A few months later I saw a close-up photograph of numbers tattooed on the arm of a concentration camp inmate. It triggered a memory from childhood, and suddenly I knew where I had seen such a tattoo; a tattoo that a pressed, white, short-sleeve shirt could not cover. I found myself recalibrating my assessment of the cranky old German guy at Baskin Robbins. I also experienced a wave of guilt for thinking so many unkind thoughts about this man. Here was a fellow who had probably been in his 30s during the collapse of the German economy; no wonder he was frugal. He then saw that same economic collapse bring Hitler to power. I cannot imagine what this man must have suffered and lost. I think it would have embittered me too.

I was a pretty good kid. Even so, my little group of friends and I had some childish prejudice going against this man because of his accent. Sort of like an old enemy of our fathers might be an enemy of ours too. Ironic, because this man suffered more at the hands of the Nazis than did any of our fathers who actually fought in the war. Even today I feel a lingering sense of guilt.

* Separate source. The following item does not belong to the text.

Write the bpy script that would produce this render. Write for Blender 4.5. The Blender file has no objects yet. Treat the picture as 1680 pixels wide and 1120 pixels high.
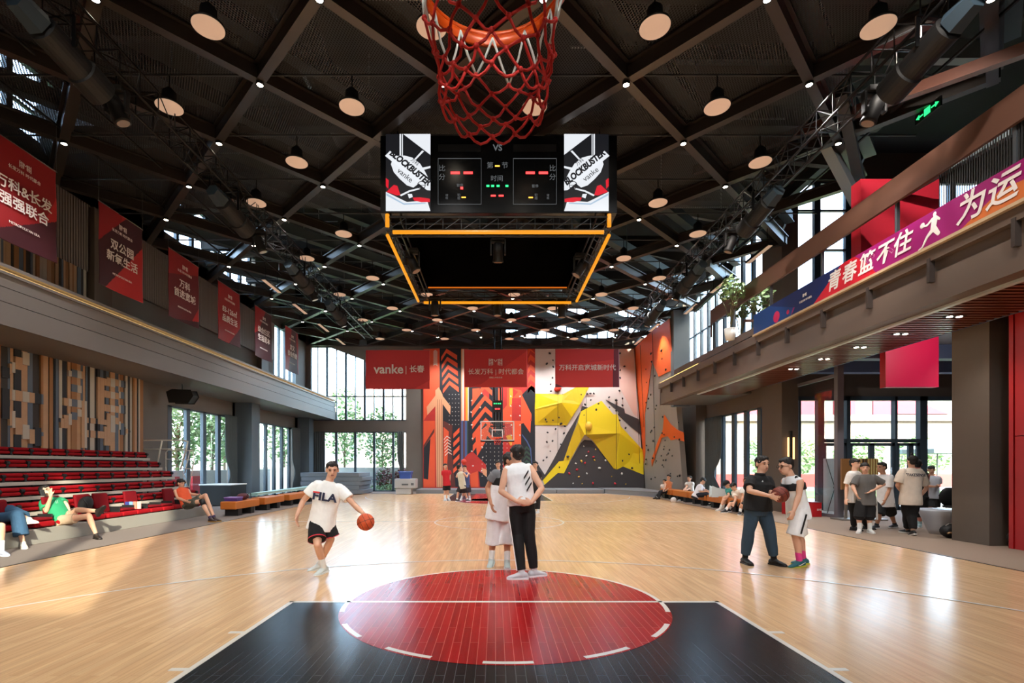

People are not necessarily what I first judge them to be; this is a lesson I continually relearn. If I had a time machine that gave me do-overs, I would go back and try to get to know this skinny old man with a temper. I am sure he had stories to tell. I might even talk him into giving me a job so I too could learn to create, without waste, tight little frozen spheres that people desired to eat on their birthday.